In general, I agree with your comments, but the public statements by the “Israeli-American” who made the film clearly indicate that he intended the film to be insulting (which is not the same as satirical), and the he know perfectly well that the violent results would probably occur–he was told he might be the next Theo van Gogh and he apparently enjoyed the prospect. The descriptions of the actual film make it sound much more like scribblings on a restroom stall wall than a serious satire. NO, I don’t agree with nor endorse the violent responses–those actions disgust me, though I fail to see how, except as a matter of degree, they differ from the Tea Party disruptions of town hall meetings or the other efforts in this country to shout down discourse that someone finds disagreeable. Even so, I hate to dignify this guy’s crude propaganda with the term “satire”–it’s the same claim that Limbaughistas make about his speech–but Limbaugh would not recognize satire if it smacked him in the face.
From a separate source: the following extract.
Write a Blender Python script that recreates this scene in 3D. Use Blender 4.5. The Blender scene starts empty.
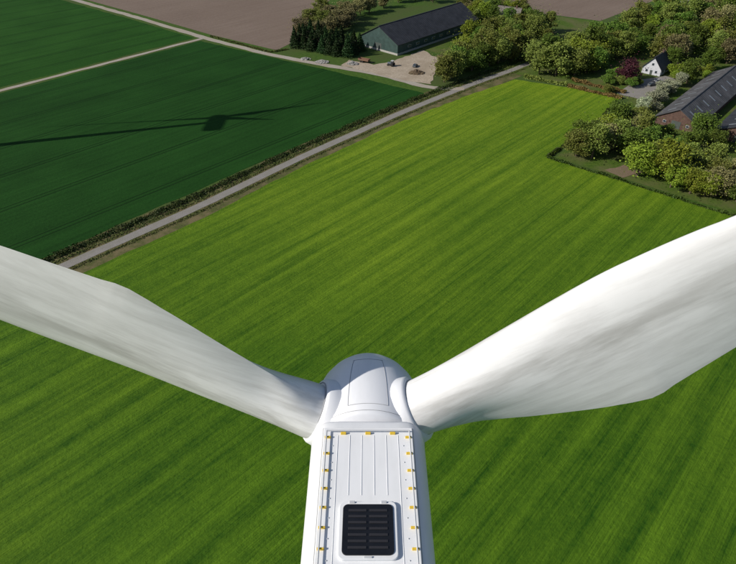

Invective, slander, deceit are not satire. Satire may be offensive (many are offended by Swift and by Twain), but that is not the same as crude bullying insults. Just imho.
I have to admit to being unaware of the crapulous nature of the video, but in the context of my comments I don’t think it matters—the Danish cartoons that drew death threats and violent reactions a few years ago were satirical. Distinctions don’t matter—the attitude seems to be “if you’re not going to say wonderful things about our iconic personage then say absolutely nothing.”
My comment that I single out no religion for this was intended to include our own homegrown idiots, especially the Tea Party, which seems to lack all perspective, a sense of humor, and fails to see how its positions exacerbate these sorts of things.